Local variable access is much more efficient than field access in the VM. I guess the CPU (or battery) is too underpowered to do fancy JIT tricks, as I’d expect a good optimizer to account for this. Worth remembering. Hmm, does Dalvik even have a just-in-time compiler? Apparently not.
An Intent holds a map of user defined properties wrapped up as a Bundle
named extras
. Hmm, what is an intent or an activity anyway? Backtracking a bit, “An activity is usually a single screen in your application. Each activity is implemented as a single class that extends the Activity base class….Android uses a special class called an Intent to move from screen to screen. An intent describes what an application wants done. The two most important parts of the intent data structure are the action and the data to act upon. Typical values for action are MAIN (the front door of the application), VIEW, PICK, EDIT, etc. The data is expressed as a URI. For example, to view contact information for a person, you would create an intent with the VIEW action and the data set to a URI representing that person.”

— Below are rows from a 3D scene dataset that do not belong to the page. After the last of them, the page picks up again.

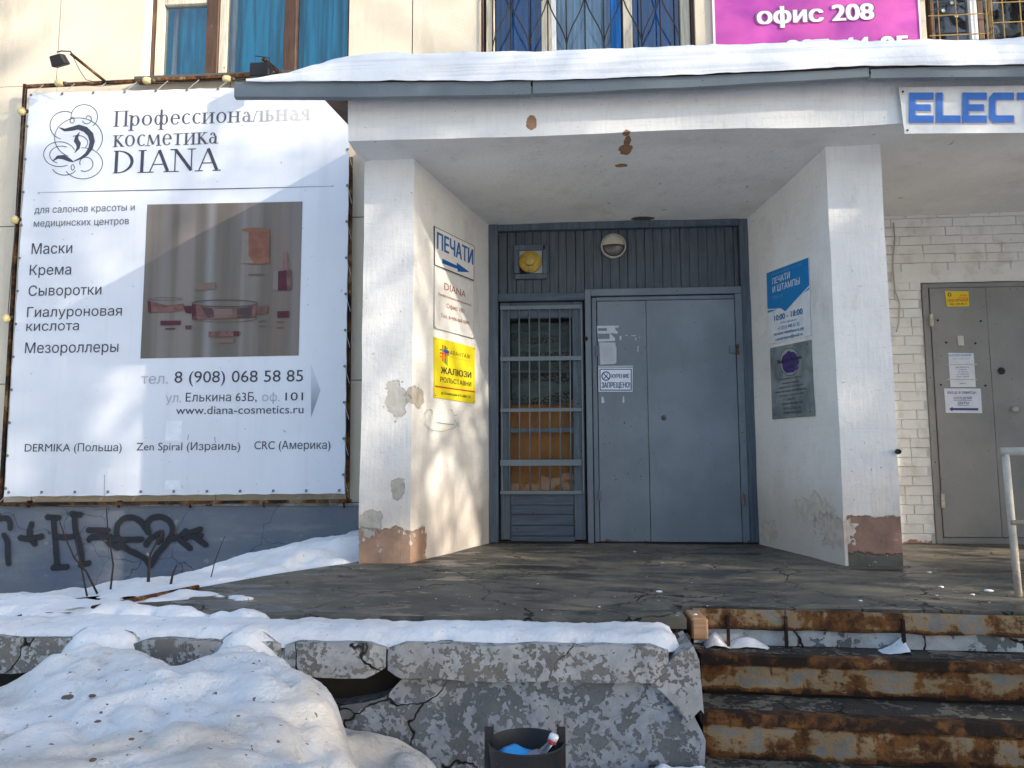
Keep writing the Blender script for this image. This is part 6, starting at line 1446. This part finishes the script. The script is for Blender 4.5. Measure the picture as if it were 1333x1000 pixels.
def conifer(x, y, h, R, seed, label, low=.06, dens=1.0):
    rnd = random.Random(seed); t = thing('conifer_tree', (x, y, -.92), label, 'tree', 'evergreens across the yard')
    g = Geo(); g.tube([(x, y, -.95), (x, y, -.92+h*.97)], [h*.016, .01], 8); g.build('trunk', BK_, t, smooth=True)
    V = []; F = []
    nbr = int(230*dens)
    for b in range(nbr):
        f = low+(1-low)*(b/nbr)**.9; z = -.92+h*f; L = R*(1-f)**.85*rnd.uniform(.6, 1.08)+.12; a = rnd.uniform(0, 6.283); dr = rnd.uniform(.05, .4)
        for k in range(int(34*dens*max(.3, L/R))):
            q = rnd.uniform(.12, 1.0); px, py, pz = x+math.cos(a)*L*q, y+math.sin(a)*L*q, z-L*q*q*dr+rnd.uniform(-.05, .05)
            s_ = rnd.uniform(.10, .24); w = s_*.28; aa = a+rnd.choice((-1, 1))*rnd.uniform(.3, 1.2); dx, dy, dz = math.cos(aa)*s_, math.sin(aa)*s_, rnd.uniform(-.10, .03)
            n = len(V); V += [(px-dy*.28, py+dx*.28, pz), (px+dy*.28, py-dx*.28, pz+rnd.uniform(-.04, .04)), (px+dx, py+dy, pz+dz)]; F.append((n, n+1, n+2))
    mk('foliage', V, F, NEED, t, kind='stuff')
m = M('dark_needles'); NEED = m.out(m.mix(m.ss(m.noise(2, 3), .3, .7), (.035, .055, .03), (.06, .08, .045)), .8)
conifer(*spot(-2.95, 15), 16, 1.95, 1, 'dense spruce nearest the porch across the yard', dens=2.0, low=.2)
conifer(*spot(-5.3, 16), 15, 2.2, 2, 'dense spruce left of the nearest spruce', dens=2.0, low=.15)
conifer(*spot(-4.2, 21), 15.5, 1.9, 5, 'dense spruce standing behind the gap of the spruce row', dens=1.8, low=.15)
conifer(*spot(-8.0, 16), 14, 2.4, 3, 'leftmost dense spruce of the row across the yard', dens=2.0, low=.15)
conifer(*spot(-.22, 15), 8.7, 1.3, 4, 'slim young spruce standing apart to the right of the others', dens=1.4)
tree(*spot(-1.5, 13), 10.5, 11, (1.6, 1.0), 'tall bare tree nearest the entrance across the yard', base=.2)
tree(*spot(-2.1, 18), 12.5, 19, (1.5, 1.0), 'bare tree with a dense crown between the spruces and the nearest bare tree', base=.3)
tree(*spot(-1.0, 20), 12.0, 13, (1.3, 1.0), 'farther bare tree standing behind the nearest one', base=.3)

# unseen block of flats added across the yard to darken the door glass reflection
fb_ = thing('added_apartment_block', (-22, -62, -.92), 'long grey brick apartment block on the far side of the yard behind the camera', 'building')
fm = mat_plaster('far_block_wall', base=(.15, .14, .13)); Geo().box(-55, 8, -72, -60, -.92, 12.8).build('wall', fm, fb_); Geo().box(-56, 9, -73, -59, 12.81, 13.3).build('roof', M_dark, fb_)
wme = None
for k in range(4):
    for i in range(15):
        c_ = (-52+i*4.1, -59.98, .6+k*3.05)
        if wme is None: o = Geo().box(c_[0]-.8, c_[0]+.8, c_[1]-.03, c_[1]+.02, c_[2], c_[2]+1.5).build('window', flat((.05, .06, .07), .2, .5), fb_); wme = o.data
        else: o = bpy.data.objects.new('window', wme); link(o, fb_, (c_[0], c_[1]-.005, c_[2]))
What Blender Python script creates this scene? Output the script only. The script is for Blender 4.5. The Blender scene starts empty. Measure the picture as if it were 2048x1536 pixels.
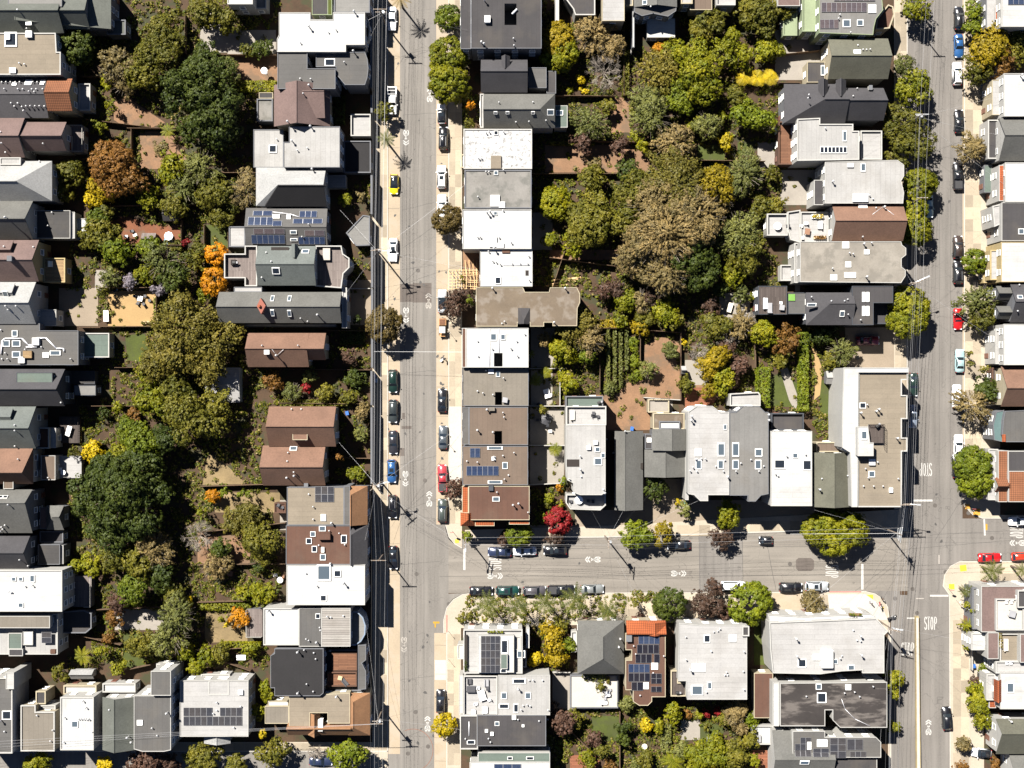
import bpy, bmesh, math, random
import numpy as np
from mathutils import Vector, Matrix, Euler
random.seed(7)
rng = np.random.default_rng(11)
SC = bpy.context.scene
COL = SC.collection
PI = math.pi

# ------------------------------------------------------------------ camera, sky, sun, exposure
HC = 270.0                    # drone height above the street, metres
PX = 0.1                      # metres per photograph pixel at street level
cam_d = bpy.data.cameras.new('camera'); cam = bpy.data.objects.new('camera', cam_d); COL.objects.link(cam)
cam.location = (0, 0, HC); cam.rotation_euler = (0, 0, 0)
cam_d.sensor_width = 36; cam_d.lens = 36 * HC / 204.8; cam_d.clip_end = 2000; cam_d.clip_start = 1
SC.camera = cam
SUN_EL, SUN_AZ = math.radians(51), math.radians(-38)      # azimuth clockwise from +Y (top of the picture)
world = bpy.data.worlds.new('World'); SC.world = world; world.use_nodes = True
wn = world.node_tree.nodes; wl = world.node_tree.links
sky = wn.new('ShaderNodeTexSky'); sky.sky_type = 'NISHITA'; sky.sun_disc = False
sky.sun_elevation = SUN_EL; sky.sun_rotation = SUN_AZ; sky.altitude = 300; sky.air_density = 0.33; sky.dust_density = 0.08; sky.ozone_density = 2.0
wl.new(sky.outputs[0], wn['Background'].inputs[0]); wn['Background'].inputs[1].default_value = 0.05
sun_d = bpy.data.lights.new('sun', 'SUN'); sun_d.energy = 5.0; sun_d.angle = math.radians(0.5); sun_d.color = (1, 0.95, 0.87)
sun = bpy.data.objects.new('sun', sun_d); COL.objects.link(sun)
sv = Vector((math.sin(SUN_AZ) * math.cos(SUN_EL), math.cos(SUN_AZ) * math.cos(SUN_EL), math.sin(SUN_EL)))
sun.rotation_euler = sv.to_track_quat('Z', 'Y').to_euler(); sun.location = (-60, 80, 150)
SC.view_settings.view_transform = 'Standard'; SC.view_settings.look = 'None'
SC.view_settings.gamma = 1; SC.view_settings.use_curve_mapping = False
SC.view_settings.exposure = 1.76
SC.cycles.max_bounces = 5; SC.cycles.diffuse_bounces = 2; SC.cycles.glossy_bounces = 2; SC.cycles.transparent_max_bounces = 4
SC.cycles.transmission_bounces = 2

def W(px, py, z=0.0):
    f = (HC - z) / HC
    return Vector(((px - 1024) * PX * f, (768 - py) * PX * f, z))

# ------------------------------------------------------------------ materials
K = 2.9                       # sunlit brightness of a level white surface after exposure
def lin(v):
    v /= 255.0
    return v / 12.92 if v <= 0.04045 else ((v + 0.055) / 1.055) ** 2.4
def A(r, g, b):
    return tuple(min(0.82, max(0.004, lin(c) / K)) for c in (r, g, b))
MATS = {}
def base_mat(name):
    m = bpy.data.materials.new(name); m.use_nodes = True
    nt = m.node_tree; return m, nt.nodes, nt.links, nt.nodes['Principled BSDF']
def mix(n, l, fac, a, b, mode='MIX'):
    x = n.new('ShaderNodeMix'); x.data_type = 'RGBA'; x.blend_type = mode
    if isinstance(fac, (int, float)): x.inputs[0].default_value = fac
    else: l.new(fac, x.inputs[0])
    for i, v in ((6, a), (7, b)):
        if isinstance(v, tuple): x.inputs[i].default_value = (*v[:3], 1)
        else: l.new(v, x.inputs[i])
    return x.outputs[2]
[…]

On the other hand, I’m not sure why intents/activities should be wired up in XML in AndroidManifest.xml. This feels more like a job for Java. Maybe it’s just that I think of XML as the right place for nouns and adjectives, but I get nervous when we start turning it into verbs. (Just like I get nervous when we start using code to describe things rather than behavior.) I am not sure this is actually sensible. It may be perfectly reaosnable to use XML to describe behavior and procedural code to describe data. However, I think there’s the beginnings of another general principle here:
Use XML to describe things. Use code to define processes.
How functional programming languages fit into this I have no idea. (And as I said, this may not actually be a good principle anyway.)